Toronto Union Park | 303.33m | 71s | Oxford Properties | Hariri Pontarini

I haven't been quite as ingrained in the development industry here as I had been in TO, and the scale of development is way way smaller, especially now because NZ is in yet another bad recession manufactured by its own sh*tty conservative government.

We've definitely had our own share of problems. Most of the developers are Chinese, and often we'll have developers/construction companies starting work and then "going under", just to be replaced by another in a weird shell game. Our current future-tallest building topped out in 2024 but has just been sitting in limbo unfinished for 2 years while they try and find a company who can actually last to the end. We also have a couple insanely valuable surface parking lots in the CBD, one of which is planned to be a Ritz Carlton and maybe the new tallest in Auckland/NZ once they're done slap fighting with the neighbouring Sky Tower.

From my understanding Wellington (aside from having no money from all the government layoffs), is more concerned with making sure the existing buildings don't get flattened by earthquakes, and demolishing a lot of ones that have been found to be structurally unsound, something Christchurch unfortunately learned the hard way. Probably should have thought of that before building a city directly on a major fault line.
...yikes! Was hoping for greener grass here. But thanks for sharing that though. /bows
 
A Civic and a Bentley are both cars. What's the point of this comparison?
I looked it up and you are absolutely correct yet again.

They are both cars.
 
Toronto can and has done buildings of New York quality (and better) as well!
I'm the first to defend Toronto architecture, most of which I find not worthy of all the condemnation it evokes (Toronto is all about utilitarian, not fancy), but there's nothing in Toronto nearly as nice as, say, 40 Wall St. or 70 Pine St., or Woolworth or GE, or ESB and Chrysler. And, personal taste, but I like most of NY's new skyscrapers as well, though I am undecided on the billionaire smokestacks, and dislike 1WTC, Hudson Yards, and a few others. That Torch thing looks preposterous.
 
I'm the first to defend Toronto architecture, most of which I find not worthy of all the condemnation it evokes (Toronto is all about utilitarian, not fancy), but there's nothing in Toronto nearly as nice as, say, 40 Wall St. or 70 Pine St., or Woolworth or GE, or ESB and Chrysler. And, personal taste, but I like most of NY's new skyscrapers as well, though I am undecided on the billionaire smokestacks, and dislike 1WTC, Hudson Yards, and a few others. That Torch thing looks preposterous.

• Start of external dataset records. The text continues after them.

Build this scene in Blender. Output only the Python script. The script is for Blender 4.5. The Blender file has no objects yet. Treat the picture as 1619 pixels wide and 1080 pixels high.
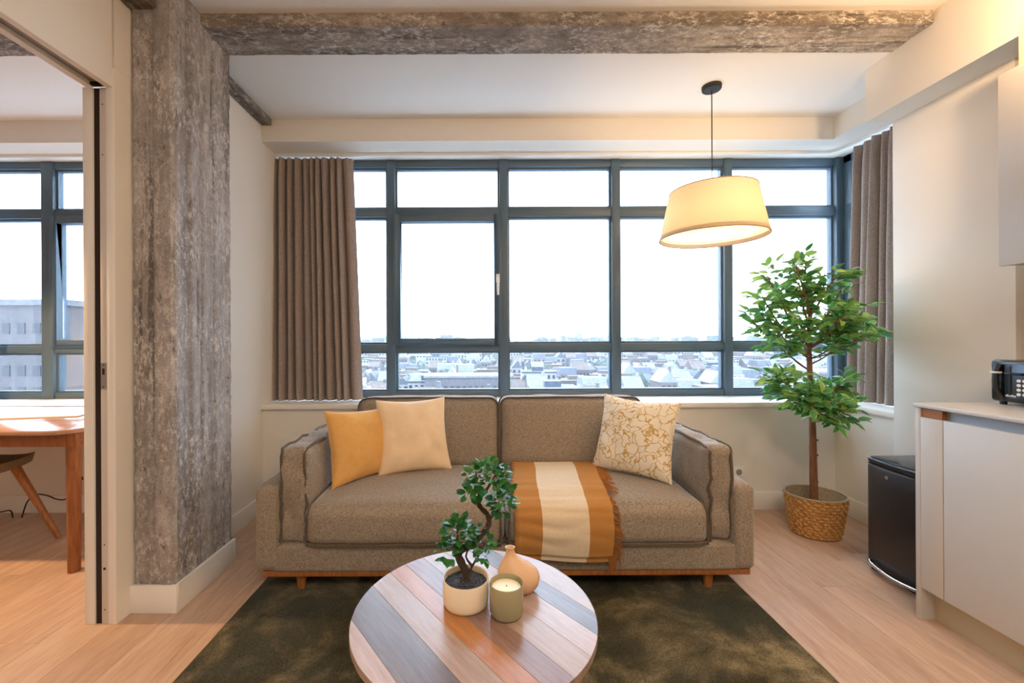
import bpy, bmesh, math, random
from mathutils import Vector, Matrix, noise
random.seed(7)
SC = bpy.context.scene
COL = SC.collection
R = math.radians
PI = math.pi

# ------------------------------------------------------------------ camera, sky, lights, exposure
cd = bpy.data.cameras.new('camera'); cam = bpy.data.objects.new('camera', cd); COL.objects.link(cam)
cam.location = (0, 0, 1.18); cam.rotation_euler = (R(90), R(0.27), 0)
cd.sensor_width = 36; cd.lens = 670 / 1619 * 36
cd.shift_x = 0.0275; cd.shift_y = -0.0031
cd.clip_start = 0.05; cd.clip_end = 6000
SC.camera = cam
SC.view_settings.view_transform = 'Standard'; SC.view_settings.look = 'None'
SC.view_settings.exposure = 0.0; SC.view_settings.gamma = 1; SC.view_settings.use_curve_mapping = False
SC.cycles.use_denoising = True
SC.cycles.max_bounces = 7; SC.cycles.diffuse_bounces = 5; SC.cycles.glossy_bounces = 3
SC.cycles.transmission_bounces = 4; SC.cycles.transparent_max_bounces = 12; SC.cycles.volume_bounces = 0
SC.cycles.sample_clamp_indirect = 6

def lin(c):
    return tuple(((x / 255) / 12.92 if x / 255 <= .04045 else ((x / 255 + .055) / 1.055) ** 2.4) for x in c) + (1,)

SKY = 14.5
w = bpy.data.worlds.new('sky'); SC.world = w; w.use_nodes = True
nt = w.node_tree; nt.nodes.clear()
wo = nt.nodes.new('ShaderNodeOutputWorld'); bg = nt.nodes.new('ShaderNodeBackground')
tc = nt.nodes.new('ShaderNodeTexCoord'); mp = nt.nodes.new('ShaderNodeMapping'); mp.inputs['Scale'].default_value = (1.2, 1.2, 9)
ns = nt.nodes.new('ShaderNodeTexNoise'); ns.inputs['Scale'].default_value = 2.2; ns.inputs['Detail'].default_value = 5
cr = nt.nodes.new('ShaderNodeValToRGB')
cr.color_ramp.elements[0].position = .3; cr.color_ramp.elements[0].color = (.40, .51, .66, 1)
cr.color_ramp.elements[1].position = .62; cr.color_ramp.elements[1].color = (.47, .58, .73, 1)
nt.links.new(tc.outputs['Generated'], mp.inputs['Vector']); nt.links.new(mp.outputs[0], ns.inputs['Vector'])
nt.links.new(ns.outputs[0], cr.inputs[0]); nt.links.new(cr.outputs[0], bg.inputs['Color'])
bg.inputs['Strength'].default_value = SKY
nt.links.new(bg.outputs[0], wo.inputs['Surface'])

def area(name, loc, size, power, col, target, sy=None):
    l = bpy.data.lights.new(name, 'AREA'); l.energy = power; l.color = col; l.size = size
    if sy: l.shape = 'RECTANGLE'; l.size_y = sy
    o = bpy.data.objects.new(name, l); COL.objects.link(o); o.location = loc
    d = Vector(target) - Vector(loc); o.rotation_euler = d.to_track_quat('-Z', 'Y').to_euler()
    return o

def point(name, loc, rad, power, col):
    l = bpy.data.lights.new(name, 'POINT'); l.energy = power; l.color = col; l.shadow_soft_size = rad
    o = bpy.data.objects.new(name, l); COL.objects.link(o); o.location = loc
    return o
WARM = (1, .70, .40)
area('ceiling_light', (.3, -.7, 2.70), 1.0, 54, (1, .86, .70), (.3, -.6, 0))
point('kitchen_spot', (1.93, 1.40, 2.42), .025, 27, (1, .64, .33))
point('kitchen_spot_rear', (1.5, .1, 2.60), .06, 20, (1, .80, .58))
sl_ = bpy.data.lights.new('study_lamp', 'SPOT'); sl_.energy = 135; sl_.color = (1, .62, .30); sl_.spot_size = R(165); sl_.spot_blend = .25; sl_.shadow_soft_size = .03
slo = bpy.data.objects.new('study_lamp', sl_); COL.objects.link(slo); slo.location = (-2.9, 1.752, 1.80)

# ------------------------------------------------------------------ materials
def mat(name, base, rough=.6, metal=0, spec=.5):
    m = bpy.data.materials.new(name); m.use_nodes = True
    b = m.node_tree.nodes['Principled BSDF']
    b.inputs['Base Color'].default_value = lin(base); b.inputs['Roughness'].default_value = rough
    b.inputs['Metallic'].default_value = metal; b.inputs['Specular IOR Level'].default_value = spec
    return m

def N(m, t, **kw):
    n = m.node_tree.nodes.new(t)
    for k, v in kw.items():
        if k in n.inputs: n.inputs[k].default_value = v
        else: setattr(n, k, v)
    return n

def L(m, a, b): m.node_tree.links.new(a, b)
def B(m): return m.node_tree.nodes['Principled BSDF']

def coords(m, kind='Object', scale=(1, 1, 1), rnd=False):
    tc = N(m, 'ShaderNodeTexCoord'); mp = N(m, 'ShaderNodeMapping'); mp.inputs['Scale'].default_value = scale
    src = tc.outputs[kind]
    if rnd:
        oi = N(m, 'ShaderNodeObjectInfo'); ad = N(m, 'ShaderNodeVectorMath', operation='MULTIPLY_ADD')
        cx = N(m, 'ShaderNodeCombineXYZ'); L(m, oi.outputs['Random'], cx.inputs[0]); L(m, oi.outputs['Random'], cx.inputs[1]); L(m, oi.outputs['Random'], cx.inputs[2])
        ad.inputs[1].default_value = (37, 53, 19); L(m, cx.outputs[0], ad.inputs[0]); L(m, src, ad.inputs[2]); src = ad.outputs[0]
    L(m, src, mp.inputs['Vector'])
    return mp.outputs[0]

def noise_tex(m, vec, scale, detail=3, rough=.55, dist=0):
    n = N(m, 'ShaderNodeTexNoise'); n.inputs['Scale'].default_value = scale; n.inputs['Detail'].default_value = detail
    n.inputs['Roughness'].default_value = rough; n.inputs['Distortion'].default_value = dist
    L(m, vec, n.inputs['Vector']); return n.outputs[0]

def ramp(m, fac, stops):
    r = N(m, 'ShaderNodeValToRGB'); e = r.color_ramp.elements
    while len(e) < len(stops): e.new(.5)
    for i, (p, c) in enumerate(stops):
        e[i].position = p; e[i].color = lin(c) if len(c) == 3 and max(c) > 1 else c
    L(m, fac, r.inputs[0]); return r.outputs[0]

def mix(m, fac, a, b, mode='MIX'):
    x = N(m, 'ShaderNodeMix', data_type='RGBA', blend_type=mode)
    for k, v in ((0, fac), (6, a), (7, b)):
        if hasattr(v, 'links'): L(m, v, x.inputs[k])
        else: x.inputs[k].default_value = v if not (isinstance(v, tuple) and len(v) == 3) else lin(v)
    return x.outputs[2]

def bump(m, h, strength=.3, dist=.01):
    b = N(m, 'ShaderNodeBump'); b.inputs['Strength'].default_value = strength; b.inputs['Distance'].default_value = dist
    L(m, h, b.inputs['Height']); L(m, b.outputs[0], B(m).inputs['Normal'])

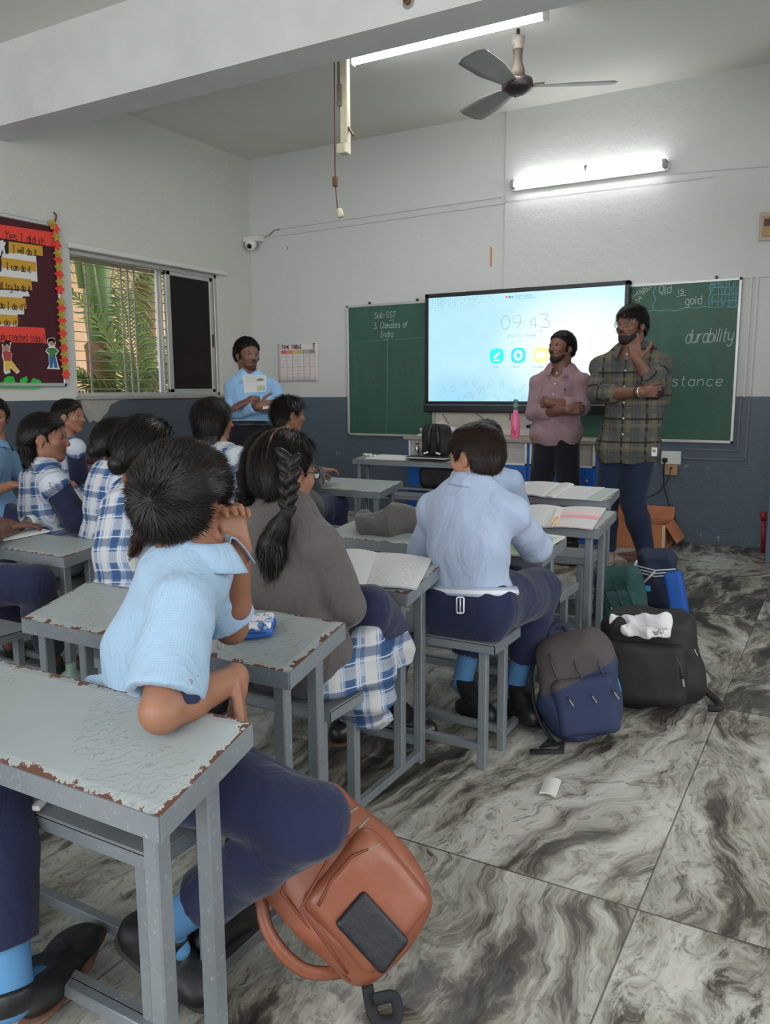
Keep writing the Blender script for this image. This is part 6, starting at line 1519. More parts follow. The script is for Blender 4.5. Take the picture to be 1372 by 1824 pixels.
tuft([at(262, 850, Y=1.62), at(262, 900, Y=1.60), at(252, 950, Y=1.59), at(238, 985, Y=1.60)], [.022, .024, .02, .008], hair_mat('reddish_black_hair', rgb(40, 26, 24), .45), g13.o, n=900)
g11 = girl('small girl in profile before the plaster patch, checked pinafore with navy sleeves', tuple(at(118, 886, Y=3.3)), (.5, .86), tuple(at(125, 742, Y=3.3)), (.90, .35, .02), 67, neck=tuple(at(120, 785, Y=3.29)), k=.95, H=.2,
    arms=dict(sR=np.array(at(140, 800, Y=3.22)), sL=np.array(at(110, 796, Y=3.36)), eR=np.array(at(142, 846, Y=3.3)), wR=np.array(at(172, 852, Y=3.5))), sleeve=1.18)
# boy at the left edge, and the pupils cut by the frame
kid('boy in dusty blue shirt cut off by the left edge, arm held out', (-4.12, 2.85, .50), (.8, .5), tuple(at(-10, 742, Y=2.9)), (.75, -.5, -.05), C_BLUE3, neck=tuple(at(-6, 795, Y=2.88)), seed=71,
    arms=dict(sR=np.array(at(-18, 828, Y=2.75)), sL=np.array(at(16, 815, Y=3.0)), eR=np.array(at(-28, 880, Y=2.7)), wR=np.array(at(22, 864, Y=2.72))), H=.205)
e15 = kid('pupil beyond the left edge turning a notebook page, dark trousers showing', (-2.98, 1.62, .51), (.35, .94), (-3.02, 1.70, 1.02), (.2, .97, -.1), C_BLUE2, skin=SK2, seed=77, arms=dict(sR=np.array((-2.88, 1.66, .83)), sL=np.array((-3.14, 1.74, .83)), eR=np.array(at(-30, 962, Y=1.86)), wR=np.array(at(14, 938, Y=2.02)),
    kR=np.array(at(62, 1040, Y=1.86)), aR=np.array(at(96, 1180, Z=.12)), tR=np.array(at(120, 1195, Z=.03)), kL=np.array(at(8, 1030, Y=1.95)), aL=np.array(at(20, 1150, Z=.12)), tL=np.array(at(50, 1160, Z=.03))), k=1.05)
J = child_pose((-1.62, .40, .50), (.5, .85), 5, head=(-1.70, .45, 1.02), kR=np.array(at(-22, 1385, Z=.49)), aR=np.array(at(18, 1778, Z=.15)), tR=np.array(at(166, 1672, Z=.05)), kL=np.array(at(-42, 1360, Z=.49)), aL=np.array(at(-5, 1590, Z=.12)), tL=np.array(at(45, 1600, Z=.04)), hipdir=(.86, -.5, 0))
e16 = Fig(J, H=.205, k=1.08); e16.body('person', 'pupil below the left edge of whom only navy trouser leg and black strapped shoe show', SK1, h=.006, hands=hands_def((.5, .85)))
e16.shirt(C_BLUE2, h=.008); e16.trousers(C_NAVY, o=.02, b=1.78, o2=.02, h=.005, seed=91); e16.cap(M_HAIR, n=800)
for q in 'LR': e16.sock(C_SOCK, q)
e16.shoe(C_BLACKSHOE, 'R', plain('tan_worn_sole', rgb(96, 66, 50), .7), heel=tuple(at(62, 1822, Z=.03)), up=(-.45, .25, .85), W=.05); e16.shoe(C_BLACKSHOE, 'L', C_SOLE)
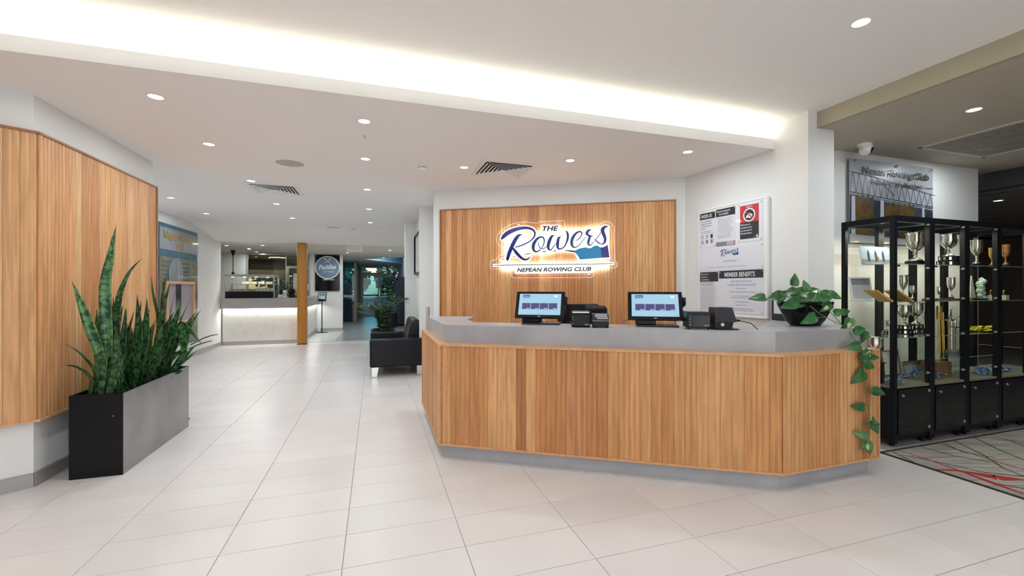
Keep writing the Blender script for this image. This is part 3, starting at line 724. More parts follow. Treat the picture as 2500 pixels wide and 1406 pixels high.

I agree with you that NYC as a whole is on another level, but most of that quality comes from 1. Larger share of AAA office towers and 2. the fact that NYC started booming as early as the 1880s and therefore has a richer profile of historical buildings mixed in with the new. Toronto only surpassed Montreal in the 1960s-70s as Canada' #1 metropolis, so it's not a fair comparison to begin with. But if you compare our top list of buildings built after 2000 and theirs, we can certainly see Toronto has closed the gap.

My concern with Toronto is that we're always comparing ourselves to NYC, and in the process, basically copied their public realm (which is just soulless grey concrete sidewalks with no trees), and we think it's okay. It's not. What makes it worse is that our main roads are often narrower and we've done a poor job making the sidewalks more walkable.